Scotford’s company would pay about $4,600 annually for the storm-water fee, but as a Poland Township resident, Scotford cannot vote in the referendum.
Council President Joe Mazur said the U.S. Environmental Protection Agency mandated municipalities to implement “storm-water management procedures” in 2005.
Opponents to the village’s storm-water ordinance argue the law addresses water quantity, not water quality.
Mazur said water runoff that could have pollutants is transported by storm-water systems. He added that income from the storm-water utility fee could be used to replace equipment in the leaf pickup program because leaves can contaminate the water.
Scotford pointed out that the village could use the roughly $1 million it has saved in the general fund from the estate tax for capital improvements, such as leaf pickup equipment.
“It seems to me way premature to start a whole new revenue stream when you’re sitting on [funds] that you can spend on anything you want, no strings attached,” he said.
Mayor Tim Sicafuse said the village has the money in a state-run investment savings account and does not want to dip into it unless there is an emergency.
“We don’t want to take $20,000 here and $20,000 there. ... One million dollars is not a lot in government, and we guard that pretty well,” he said.
Sicafuse said the village is trying to plan for a future that does not include an estate tax beginning in 2013.
“We try to be good stewards of the money and not just blow it on whatever we want,” he said.
Scotford also questioned what will prevent council from increasing the fee.
Technically, nothing.
“It can be changed any time. We’d have to just make a motion to change the ordinance,” Mazur said.
Village officials have outlined three projects they would like to undertake with the fee: replacing pipes and alleviating flooding problems on Botsford Street and Ohio Avenue and finishing a map of the village’s entire storm-water system.
Youngstown State University civil engineering students have completed preliminary studies on Botsford and the overall system map, Mazur said. The cost of the Botsford project is estimated to be about $58,000.
The storm-water fee will be collected by Aqua Ohio on a bill that is separate from residents’ water and sewer bills, Mazur said.

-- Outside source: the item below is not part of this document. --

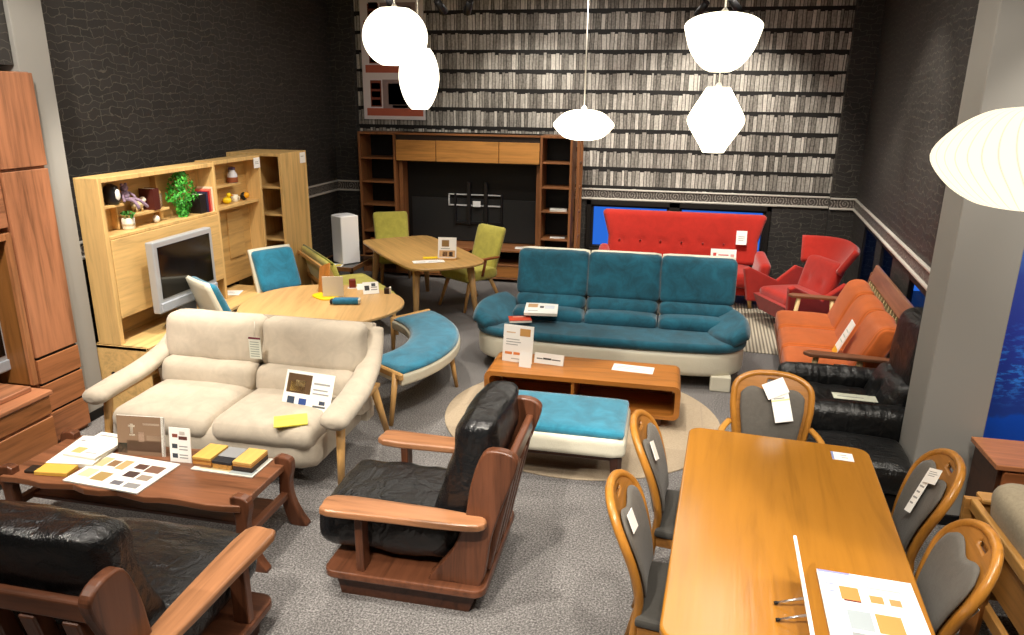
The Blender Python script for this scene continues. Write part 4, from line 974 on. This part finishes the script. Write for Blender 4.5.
# footstool
t = thing('blue_footstool', 'square footstool with blue velvet top and cream leather sides on the round rug', 'footstool', (-.63, 4.46, 0))
obj('base', MB().cushion((0, 0, .30), (.98, .60, .15), .05, .006, 12), CRS, t)
obj('cushion', MB().cushion((0, 0, .385), (.955, .57, .05), .024, .016, 12), fabric('#2d84a0', .85, .3, 7, .5), t)
obj('frame', MB().box(-.42, .42, -.24, .24, .19, .232, .006), wood('#4a2a1a', 'x', .4, .4), t)
for x in (-.43, .43):
    for y in (-.24, .24): obj('leg', MB().bar((x, y, .23), (x*1.02, y*1.02, .012), .03, .024, square=True), wood('#3a2016', 'z', .4, .4), t)

# ================================================================== red pieces at the back
RED = fabric('#a8251a', .92, .1, 10, .3)
t = thing('red_sofa', 'red high backed button tufted sofa under the two blue windows', 'sofa', (.22, 9.12, 0))
tb = [(x, -.28, .018, .045) for x in (-.75, -.5, -.25, 0, .25, .5, .75)]
obj('backrest', MB().cushion((0, .25, .74), (1.90, .13, .60), .06, .01, 44, tuft=[(x, -.06, .022, .05) for x in (-.77, -.51, -.26, 0, .26, .51, .77)], shape=lambda q: (q[0]*(.97+.33*max(0, q[2]+.02)), q[1]+.28*q[2], q[2])), RED, t)
for sx in (-1, 1):
    obj('arm', MB().cushion((sx*.93, -.10, .45), (.12, .70, .30), .05, .01, 10, shape=lambda q: (q[0]+sx*.10*(q[2]+.17), q[1], q[2]*(1+.35*q[1]))), RED, t)
for x in (-.77, -.51, -.26, 0, .26, .51, .77): obj('button', MB().ball((x, .158, .685), .013), fabric('#8a1a12', .9, .1, 10, .3), t)
obj('seat', MB().cushion((0, -.10, .36), (1.72, .70, .16), .06, .02, 14, tuft=[(x, .0, .015, .05) for x in (-.6, -.2, .2, .6)]), RED, t)
obj('base', MB().box(-.9, .9, -.36, .26, .17, .30, .02, seg=2), RED, t)
for x in (-.80, .82):
    for y in (-.27, .2): obj('leg', MB().bar((x, y, .2), (x*1.03, y-.03, 0), .034, .02), LO(), t)
card('hang_tag', 'white hang tag on the upper right of the red sofa back', 'tag', .125, .17, None, [(.2, .55, .6, .05, GL), (.2, .42, .6, .04, GL), (.2, .3, .5, .04, GL)], loc=(.93, 9.215, .70), rot=(-.24, 0, 0), th=.003)
card('paper_sign', 'white sign with red print propped on the right of the red sofa', 'sign', .30, .20, None, [(.1, .55, .12, .2, '#c8403a'), (.3, .6, .4, .08, '#c8807a'), (.3, .42, .45, .05, GL), (.78, .2, .14, .5, '#e0a8a0')], loc=(.72, 9.0, .475), rot=(-.3, 0, 0), th=.004)

t = thing('red_armchair', 'red tufted winged armchair in the back right corner', 'armchair', (1.47, 8.14, 0), R(-66)); t.scale = (.9, .9, .95)
REDC = fabric('#aa261b', .92, .1, 10, .3)
obj('backrest', MB().cushion((0, .27, .60), (.64, .12, .42), .055, .015, 18, tuft=[(-.14, -.04, .02, .05), (.14, -.04, .02, .05)], shape=lambda q: (q[0]*(1+.2*q[2]), q[1]+.34*q[2], q[2])), REDC, t)
obj('head_wing', MB().grid(lambda s, q: ((s-.5)*(.70+.30*q), .36+.17*q-.34*(2*s-1)**2*(.45+.25*q), .76+.27*q-.03*(2*s-1)**2), 22, 8, .07), REDC, t)
for sx in (-1, 1):
    side = [(-.42, .30), (.30, .22), (.36, .66), (.24, .70), (-.02, .53), (-.40, .70), (-.47, .68)]
    obj('arm', MB().prism(side, sx*.40-.035, sx*.40+.035, 'x', .02, seg=3, M=Tm(0, 0, 0, ry=R(8*sx))), REDC, t)
obj('seat_cushion', MB().cushion((0, -.06, .38), (.66, .56, .13), .05, .02, 12, tuft=[(0, 0, .015, .05)]), REDC, t)
obj('shell', MB().prism([(-.40, .36), (.28, .40), (.30, .22), (-.30, .16)], -.36, .36, 'x', .02), fabric('#9a1f16', .92, .1, 10, .3), t)
obj('pedestal', MB().lathe([(.20, 0), (.20, .02), (.06, .05), (.05, .17), (.12, .19)], 20), plain('#3a1a14', .4), t)
STR = NT('striped_rug'); vs = STR.coord(); ws = STR.n('ShaderNodeTexWave', i_Scale=9.0, i_Distortion=.1); ws.bands_direction = 'X'; STR.l(vs, ws.inputs['Vector'])
STRM = STR.bsdf(STR.ramp(ws.outputs['Fac'], [(.3, lin('#7a7468')), (.6, lin('#b5ac9a'))]), .97, .1, bump=ws.outputs['Fac'], bstr=.4)
mb = MB().box(-.8, .8, -.92, .92, 0, .011, .004)
one('striped_rug', mb, STRM, 'ribbed grey and cream rug under the red armchair, right of the blue sofa', 'rug', (1.42, 8.08, 0), -R(3))

# ================================================================== orange slat back sofa and black recliner
ORG = corduroy('#bd602a'); WS = '#7d5138'
def Ws(ax): return wood(WS, ax, .4, .35, .8)
t = thing('orange_sofa', 'orange corduroy three seater with walnut arms and slatted back along the right wall', 'sofa', (1.50, 6.42, 0), R(-94.5))
for i, x in enumerate((-.56, 0, .56)):
    obj('seat_cushion', MB().cushion((x, -.12, .36), (.555, .64, .15), .05, .02, 12, wr=.006, seed=i), ORG, t)
    obj('back_cushion', MB().cushion((x, .17, .585), (.55, .15, .44), .06, .03, 14, wr=.012, seed=i+3, shape=lambda q: (q[0], q[1]+.42*q[2], q[2])), ORG, t)
obj('seat_frame', MB().box(-.84, .84, -.44, .25, .24, .29, .006), Ws('x'), t)
obj('top_rail', MB().box(-.86, .86, -.015, .02, -.075, .075, .012, seg=3, M=Tm(0, .385, .865, rx=-.30)), wood('#8a6048', 'x', .4, .3, .8), t)
obj('lower_rail', MB().box(-.84, .84, .24, .28, .27, .31, .006), Ws('x'), t)
CRM = plain('#d8c08a', .45)
for i in range(17):
    x = -.82+1.64*i/16; obj('slat', MB().bar((x, .255, .29), (x, .375, .82), .011, .011, square=True), CRM, t)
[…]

A storm-water fee has been implemented in other Mahoning Valley municipalities. The city of Canfield, for example, charges residents $3 per month in a bill that is collected quarterly, while commercial businesses are subject to an uncapped fee based on square footage.
An earlier version of the Poland Village ordinance had capped commercial properties at five ERU. Under the current storm-water fee rate, Poland schools would pay about $7,000 annually, the village government would pay about $2,600 annually and Poland Presbyterian Church would pay about $1,000 annually.